_Do this_: Pull out every line below holding the word "part".

_Supplied material_:
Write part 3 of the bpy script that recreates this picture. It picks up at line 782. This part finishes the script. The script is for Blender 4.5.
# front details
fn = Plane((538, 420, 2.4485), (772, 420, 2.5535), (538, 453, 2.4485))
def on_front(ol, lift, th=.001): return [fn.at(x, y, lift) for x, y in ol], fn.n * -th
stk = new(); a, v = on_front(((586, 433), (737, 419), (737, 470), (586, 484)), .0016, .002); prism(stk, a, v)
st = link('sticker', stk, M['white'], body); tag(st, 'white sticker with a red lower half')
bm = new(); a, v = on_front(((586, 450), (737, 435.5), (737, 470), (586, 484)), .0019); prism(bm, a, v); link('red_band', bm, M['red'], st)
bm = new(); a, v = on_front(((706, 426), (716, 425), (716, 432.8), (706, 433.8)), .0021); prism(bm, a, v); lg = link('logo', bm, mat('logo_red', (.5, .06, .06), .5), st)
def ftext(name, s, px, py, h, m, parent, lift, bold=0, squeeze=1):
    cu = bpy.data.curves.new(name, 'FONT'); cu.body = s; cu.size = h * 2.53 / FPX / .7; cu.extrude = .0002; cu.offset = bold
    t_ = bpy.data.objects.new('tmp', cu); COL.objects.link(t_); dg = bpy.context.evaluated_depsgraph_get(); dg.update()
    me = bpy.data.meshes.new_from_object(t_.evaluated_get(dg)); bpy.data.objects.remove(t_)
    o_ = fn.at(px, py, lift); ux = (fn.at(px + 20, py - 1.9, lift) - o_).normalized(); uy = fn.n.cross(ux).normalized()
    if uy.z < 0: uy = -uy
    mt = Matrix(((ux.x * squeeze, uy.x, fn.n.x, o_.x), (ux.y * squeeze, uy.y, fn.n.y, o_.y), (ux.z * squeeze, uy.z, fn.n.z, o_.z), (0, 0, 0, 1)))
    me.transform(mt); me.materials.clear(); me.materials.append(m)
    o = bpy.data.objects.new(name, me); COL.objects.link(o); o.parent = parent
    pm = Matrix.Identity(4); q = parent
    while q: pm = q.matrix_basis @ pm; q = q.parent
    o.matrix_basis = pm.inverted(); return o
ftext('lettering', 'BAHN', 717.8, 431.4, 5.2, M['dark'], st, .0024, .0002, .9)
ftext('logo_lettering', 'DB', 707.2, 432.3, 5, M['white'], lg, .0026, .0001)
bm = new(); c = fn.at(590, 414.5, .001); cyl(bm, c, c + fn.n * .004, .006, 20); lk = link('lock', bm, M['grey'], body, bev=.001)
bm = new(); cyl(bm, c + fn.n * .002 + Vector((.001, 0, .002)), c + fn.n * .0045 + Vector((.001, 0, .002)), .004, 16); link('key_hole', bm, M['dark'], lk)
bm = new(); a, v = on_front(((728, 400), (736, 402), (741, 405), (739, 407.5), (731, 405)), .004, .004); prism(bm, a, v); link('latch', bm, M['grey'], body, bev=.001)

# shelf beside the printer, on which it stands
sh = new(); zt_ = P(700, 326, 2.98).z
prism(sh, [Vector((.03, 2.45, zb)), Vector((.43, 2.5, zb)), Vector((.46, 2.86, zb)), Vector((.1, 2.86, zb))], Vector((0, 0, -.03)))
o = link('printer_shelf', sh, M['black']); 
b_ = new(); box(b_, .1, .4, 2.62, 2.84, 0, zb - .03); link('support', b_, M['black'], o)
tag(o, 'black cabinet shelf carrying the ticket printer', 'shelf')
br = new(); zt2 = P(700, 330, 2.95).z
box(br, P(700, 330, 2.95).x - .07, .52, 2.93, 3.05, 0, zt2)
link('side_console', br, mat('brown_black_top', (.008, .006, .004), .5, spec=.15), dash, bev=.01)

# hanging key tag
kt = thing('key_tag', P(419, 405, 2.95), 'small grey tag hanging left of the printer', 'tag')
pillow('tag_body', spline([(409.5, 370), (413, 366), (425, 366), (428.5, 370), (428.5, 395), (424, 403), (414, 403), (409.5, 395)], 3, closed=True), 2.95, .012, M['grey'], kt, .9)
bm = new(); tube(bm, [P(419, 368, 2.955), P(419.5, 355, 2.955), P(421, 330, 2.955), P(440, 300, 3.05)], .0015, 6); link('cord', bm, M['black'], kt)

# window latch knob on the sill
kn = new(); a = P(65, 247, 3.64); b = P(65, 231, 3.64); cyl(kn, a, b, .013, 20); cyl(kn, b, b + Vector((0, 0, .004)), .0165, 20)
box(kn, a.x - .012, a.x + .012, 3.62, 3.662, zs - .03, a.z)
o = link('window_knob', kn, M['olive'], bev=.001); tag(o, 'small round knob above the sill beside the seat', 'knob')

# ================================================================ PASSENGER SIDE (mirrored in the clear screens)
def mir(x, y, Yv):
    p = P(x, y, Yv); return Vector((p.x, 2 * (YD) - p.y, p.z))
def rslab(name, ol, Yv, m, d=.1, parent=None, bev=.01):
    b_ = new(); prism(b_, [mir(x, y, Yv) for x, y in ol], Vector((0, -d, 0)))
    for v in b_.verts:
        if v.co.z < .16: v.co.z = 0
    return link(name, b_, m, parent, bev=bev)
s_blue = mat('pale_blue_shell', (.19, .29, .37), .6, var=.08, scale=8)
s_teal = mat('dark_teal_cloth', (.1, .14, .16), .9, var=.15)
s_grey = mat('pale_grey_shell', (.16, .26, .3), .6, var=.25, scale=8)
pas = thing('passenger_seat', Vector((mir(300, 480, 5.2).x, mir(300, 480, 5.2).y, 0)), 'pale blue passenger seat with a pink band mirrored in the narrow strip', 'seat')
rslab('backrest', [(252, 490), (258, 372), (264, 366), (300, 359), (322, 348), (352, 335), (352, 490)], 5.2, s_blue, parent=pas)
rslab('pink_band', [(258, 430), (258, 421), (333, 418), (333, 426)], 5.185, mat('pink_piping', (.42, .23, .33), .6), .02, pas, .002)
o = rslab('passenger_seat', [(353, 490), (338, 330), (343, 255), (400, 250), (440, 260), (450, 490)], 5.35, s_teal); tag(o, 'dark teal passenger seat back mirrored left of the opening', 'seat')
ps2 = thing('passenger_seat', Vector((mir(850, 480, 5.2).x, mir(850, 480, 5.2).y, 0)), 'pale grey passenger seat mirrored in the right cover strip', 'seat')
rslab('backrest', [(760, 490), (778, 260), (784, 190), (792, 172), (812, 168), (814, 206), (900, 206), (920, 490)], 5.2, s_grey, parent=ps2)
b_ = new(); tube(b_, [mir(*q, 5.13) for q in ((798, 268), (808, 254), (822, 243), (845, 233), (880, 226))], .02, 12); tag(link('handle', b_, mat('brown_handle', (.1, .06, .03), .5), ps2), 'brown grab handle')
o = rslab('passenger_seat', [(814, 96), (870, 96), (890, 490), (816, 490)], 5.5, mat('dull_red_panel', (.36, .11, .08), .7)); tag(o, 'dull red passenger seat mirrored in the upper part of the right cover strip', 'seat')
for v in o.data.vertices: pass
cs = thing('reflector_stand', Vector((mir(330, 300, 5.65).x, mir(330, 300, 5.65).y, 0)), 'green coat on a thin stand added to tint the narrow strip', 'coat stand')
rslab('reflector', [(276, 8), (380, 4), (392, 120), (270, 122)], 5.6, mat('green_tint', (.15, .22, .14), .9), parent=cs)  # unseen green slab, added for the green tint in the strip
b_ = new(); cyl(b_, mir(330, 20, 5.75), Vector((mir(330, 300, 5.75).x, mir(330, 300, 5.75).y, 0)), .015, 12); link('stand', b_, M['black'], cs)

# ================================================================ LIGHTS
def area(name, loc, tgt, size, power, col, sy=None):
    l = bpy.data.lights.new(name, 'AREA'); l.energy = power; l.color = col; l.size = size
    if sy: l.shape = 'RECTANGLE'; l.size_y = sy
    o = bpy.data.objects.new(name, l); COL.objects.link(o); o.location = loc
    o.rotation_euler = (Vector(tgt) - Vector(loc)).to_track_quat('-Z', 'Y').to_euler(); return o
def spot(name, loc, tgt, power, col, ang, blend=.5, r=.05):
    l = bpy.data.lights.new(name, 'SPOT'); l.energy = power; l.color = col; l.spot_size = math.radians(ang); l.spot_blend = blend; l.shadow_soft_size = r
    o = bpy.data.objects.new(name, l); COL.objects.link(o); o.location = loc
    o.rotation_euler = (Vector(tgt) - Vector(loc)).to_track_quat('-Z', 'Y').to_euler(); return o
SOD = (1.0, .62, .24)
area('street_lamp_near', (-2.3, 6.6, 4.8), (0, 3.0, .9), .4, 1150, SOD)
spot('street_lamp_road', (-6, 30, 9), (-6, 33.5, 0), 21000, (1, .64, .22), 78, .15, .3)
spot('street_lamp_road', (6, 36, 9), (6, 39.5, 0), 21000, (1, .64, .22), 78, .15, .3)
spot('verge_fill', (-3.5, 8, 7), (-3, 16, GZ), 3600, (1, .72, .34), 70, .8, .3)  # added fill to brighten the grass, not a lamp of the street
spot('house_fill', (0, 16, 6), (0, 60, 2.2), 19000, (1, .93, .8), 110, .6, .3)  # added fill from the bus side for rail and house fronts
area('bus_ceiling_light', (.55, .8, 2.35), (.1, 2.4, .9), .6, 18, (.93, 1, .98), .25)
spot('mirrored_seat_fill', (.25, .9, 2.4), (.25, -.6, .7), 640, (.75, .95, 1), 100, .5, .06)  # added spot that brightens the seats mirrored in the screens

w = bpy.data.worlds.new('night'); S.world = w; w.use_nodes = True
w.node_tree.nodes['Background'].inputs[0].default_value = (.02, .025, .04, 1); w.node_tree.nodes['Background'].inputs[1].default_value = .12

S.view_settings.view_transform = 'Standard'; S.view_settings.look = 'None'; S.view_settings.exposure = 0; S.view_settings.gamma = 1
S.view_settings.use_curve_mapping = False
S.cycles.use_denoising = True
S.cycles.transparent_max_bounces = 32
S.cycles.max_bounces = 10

_Written answer_:
Write part 3 of the bpy script that recreates this picture. It picks up at line 782. This part finishes the script. The script is for Blender 4.5.
o = rslab('passenger_seat', [(814, 96), (870, 96), (890, 490), (816, 490)], 5.5, mat('dull_red_panel', (.36, .11, .08), .7)); tag(o, 'dull red passenger seat mirrored in the upper part of the right cover strip', 'seat')